* Start Given data *
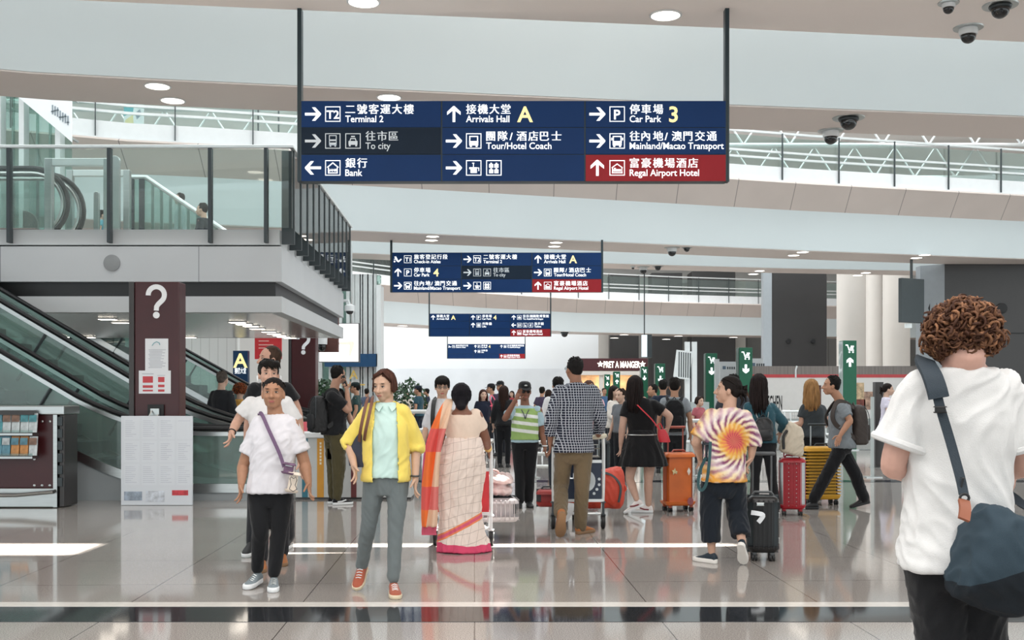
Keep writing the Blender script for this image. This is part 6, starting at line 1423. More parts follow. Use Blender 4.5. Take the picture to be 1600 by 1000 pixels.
def stripe_mat(name, base, stripe, zs, hw, slope=0):
    m, N, L, b = nodes_mat(name, .6, .3); tc = N.new('ShaderNodeTexCoord'); sp = N.new('ShaderNodeSeparateXYZ'); L.new(tc.outputs['Object'], sp.inputs[0]); acc = None
    for z in zs:
        v = math_(N, L, 'LESS_THAN', math_(N, L, 'ABSOLUTE', math_(N, L, 'SUBTRACT', math_(N, L, 'ADD', sp.outputs[2], math_(N, L, 'MULTIPLY', sp.outputs[0], slope)), z)), hw); acc = v if acc is None else math_(N, L, 'MAXIMUM', acc, v)
    L.new(mixc(N, L, acc, base, stripe), b.inputs['Base Color']); return m
zq = lambda py: CAMZ+(HOR-py)*14.0/F_PX
f.top(stripe_mat('vest cloth', '#94b36a', '#e4e9e6', [zq(649), zq(661), zq(673)], .022, .12), hem=.10, sleeve=.10, ease=.018, drape=1.03, sl_r=(.066, .074), neck=1.06, name='vest', amp=.005)
f.legs(C_blk, r=(.098, .086, .074, .072, .066)); f.shoe('A', M_black, M_black, fyaw=-8); f.shoe('B', M_black, M_black, fyaw=8)
m = MB(); w_ = f.j['wrB']; m.tube([w_+Vector((.032*math.cos(a), .032*math.sin(a), .012)) for a in [i*2*math.pi/14 for i in range(14)]], .008, 6, closed=True); m.build('bracelet', M_white, f.root)
m = MB(); m.strip(spline([f.tc(1.1)+f.S*-.07+f.F*.02, f.tc(.9)+f.F*.145-f.S*.02, f.tc(.75)+f.F*.155, f.tc(.9)+f.F*.145+f.S*.02, f.tc(1.1)+f.S*.07+f.F*.02], 4), .012, .003, f.F); m.build('lanyard', M_dkmetal, f.root)
# 5 man in the checked shirt
f = Fig('man seen from behind in a dark checked shirt and olive trousers, pushing a trolley', X_(896, 11.3), 11.3, 1.83, 178, dict(head=(897, 559.5, 0), shA=(868, 604, 0), shB=(932, 604, 0), elA=(861, 655, -.04), wrA=(860, 689, .04), elB=(938, 653, .06), wrB=(935, 680, .30), hipA=(881, 706, 0), hipB=(911, 706, 0), knA=(877, 757, .06), knB=(909, 762, -.04), anA=(876, 803, -.32), anB=(907, 823, .02)), w=1.04, d=1.05, head=(30, 4, 0), hs=1.02, res=.011)
f.body('#96674e', face=True, hands=(None, dict(d=(-.1, .9, -.2), n=(0, .1, -1), t=(-1, 0, 0), curl=.9))); f.hair('short', '#141211'); f.glasses()
m_ = MB(); 
def gingham():
    m, N, L, b = nodes_mat('checked cloth', .8, .2); tc = N.new('ShaderNodeTexCoord'); sp = N.new('ShaderNodeSeparateXYZ'); L.new(tc.outputs['Object'], sp.inputs[0]); p = .0265
    u = math_(N, L, 'ADD', sp.outputs[0], math_(N, L, 'MULTIPLY', sp.outputs[1], .6)); a = math_(N, L, 'LESS_THAN', math_(N, L, 'FRACT', math_(N, L, 'DIVIDE', u, p)), .21); c = math_(N, L, 'LESS_THAN', math_(N, L, 'FRACT', math_(N, L, 'DIVIDE', sp.outputs[2], p)), .21)
    L.new(mixc(N, L, math_(N, L, 'MAXIMUM', a, c), '#1d2130', '#b4b9c2'), b.inputs['Base Color']); return m
G_ = gingham(); sh_ = f.top(G_, hem=.0, sleeve=(1.72, 1.72), ease=.016, drape=1.02, sl_r=(.080, .058), neckband=G_, amp=.007, flare=.05)
f.legs(cloth('#6a5c47', .85), r=(.096, .086, .074, .070, .064), amp=.008); C_tan = mat('tan suede', '#a8693a', .75, var=.1); M_solb = mat('brown sole', '#8a6a4c', .7)
f.shoe('A', C_tan, M_solb, fyaw=186, pitch=58, ground=True, ln=1.08); f.shoe('B', C_tan, M_solb, fyaw=140, ln=1.02)
t, L = trolley('luggage trolley with a dark blue board pushed by the man in the checked shirt', X_(904, 11.66), 11.66, 0, mat('navy board', '#16263f', .35, var=.08), M_rail, text=(('SHLE', -.20, .545, .085), ('D', -.15, .64, .075)))
C_or = mat('orange red nylon', '#c8452f', .55, var=.1, bump=.25, bscale=50)
t = thing('travel_bag', 'large orange red travel bag lying across the trolley with the dark blue board', 'bag', (X_(912, 12.2), 12.2, .17)); xa, xb = X_(868, 12.2), X_(975, 12.2)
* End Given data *
● **Directions for this task**
Leave the images out and output the remaining material exactly as it stands.

● **Final answer**
Keep writing the Blender script for this image. This is part 6, starting at line 1423. More parts follow. Use Blender 4.5. Take the picture to be 1600 by 1000 pixels.
def stripe_mat(name, base, stripe, zs, hw, slope=0):
    m, N, L, b = nodes_mat(name, .6, .3); tc = N.new('ShaderNodeTexCoord'); sp = N.new('ShaderNodeSeparateXYZ'); L.new(tc.outputs['Object'], sp.inputs[0]); acc = None
    for z in zs:
        v = math_(N, L, 'LESS_THAN', math_(N, L, 'ABSOLUTE', math_(N, L, 'SUBTRACT', math_(N, L, 'ADD', sp.outputs[2], math_(N, L, 'MULTIPLY', sp.outputs[0], slope)), z)), hw); acc = v if acc is None else math_(N, L, 'MAXIMUM', acc, v)
    L.new(mixc(N, L, acc, base, stripe), b.inputs['Base Color']); return m
zq = lambda py: CAMZ+(HOR-py)*14.0/F_PX
f.top(stripe_mat('vest cloth', '#94b36a', '#e4e9e6', [zq(649), zq(661), zq(673)], .022, .12), hem=.10, sleeve=.10, ease=.018, drape=1.03, sl_r=(.066, .074), neck=1.06, name='vest', amp=.005)
f.legs(C_blk, r=(.098, .086, .074, .072, .066)); f.shoe('A', M_black, M_black, fyaw=-8); f.shoe('B', M_black, M_black, fyaw=8)
m = MB(); w_ = f.j['wrB']; m.tube([w_+Vector((.032*math.cos(a), .032*math.sin(a), .012)) for a in [i*2*math.pi/14 for i in range(14)]], .008, 6, closed=True); m.build('bracelet', M_white, f.root)
m = MB(); m.strip(spline([f.tc(1.1)+f.S*-.07+f.F*.02, f.tc(.9)+f.F*.145-f.S*.02, f.tc(.75)+f.F*.155, f.tc(.9)+f.F*.145+f.S*.02, f.tc(1.1)+f.S*.07+f.F*.02], 4), .012, .003, f.F); m.build('lanyard', M_dkmetal, f.root)
# 5 man in the checked shirt
f = Fig('man seen from behind in a dark checked shirt and olive trousers, pushing a trolley', X_(896, 11.3), 11.3, 1.83, 178, dict(head=(897, 559.5, 0), shA=(868, 604, 0), shB=(932, 604, 0), elA=(861, 655, -.04), wrA=(860, 689, .04), elB=(938, 653, .06), wrB=(935, 680, .30), hipA=(881, 706, 0), hipB=(911, 706, 0), knA=(877, 757, .06), knB=(909, 762, -.04), anA=(876, 803, -.32), anB=(907, 823, .02)), w=1.04, d=1.05, head=(30, 4, 0), hs=1.02, res=.011)
f.body('#96674e', face=True, hands=(None, dict(d=(-.1, .9, -.2), n=(0, .1, -1), t=(-1, 0, 0), curl=.9))); f.hair('short', '#141211'); f.glasses()
m_ = MB(); 
def gingham():
    m, N, L, b = nodes_mat('checked cloth', .8, .2); tc = N.new('ShaderNodeTexCoord'); sp = N.new('ShaderNodeSeparateXYZ'); L.new(tc.outputs['Object'], sp.inputs[0]); p = .0265
    u = math_(N, L, 'ADD', sp.outputs[0], math_(N, L, 'MULTIPLY', sp.outputs[1], .6)); a = math_(N, L, 'LESS_THAN', math_(N, L, 'FRACT', math_(N, L, 'DIVIDE', u, p)), .21); c = math_(N, L, 'LESS_THAN', math_(N, L, 'FRACT', math_(N, L, 'DIVIDE', sp.outputs[2], p)), .21)
    L.new(mixc(N, L, math_(N, L, 'MAXIMUM', a, c), '#1d2130', '#b4b9c2'), b.inputs['Base Color']); return m
G_ = gingham(); sh_ = f.top(G_, hem=.0, sleeve=(1.72, 1.72), ease=.016, drape=1.02, sl_r=(.080, .058), neckband=G_, amp=.007, flare=.05)
f.legs(cloth('#6a5c47', .85), r=(.096, .086, .074, .070, .064), amp=.008); C_tan = mat('tan suede', '#a8693a', .75, var=.1); M_solb = mat('brown sole', '#8a6a4c', .7)
f.shoe('A', C_tan, M_solb, fyaw=186, pitch=58, ground=True, ln=1.08); f.shoe('B', C_tan, M_solb, fyaw=140, ln=1.02)
t, L = trolley('luggage trolley with a dark blue board pushed by the man in the checked shirt', X_(904, 11.66), 11.66, 0, mat('navy board', '#16263f', .35, var=.08), M_rail, text=(('SHLE', -.20, .545, .085), ('D', -.15, .64, .075)))
C_or = mat('orange red nylon', '#c8452f', .55, var=.1, bump=.25, bscale=50)
t = thing('travel_bag', 'large orange red travel bag lying across the trolley with the dark blue board', 'bag', (X_(912, 12.2), 12.2, .17)); xa, xb = X_(868, 12.2), X_(975, 12.2)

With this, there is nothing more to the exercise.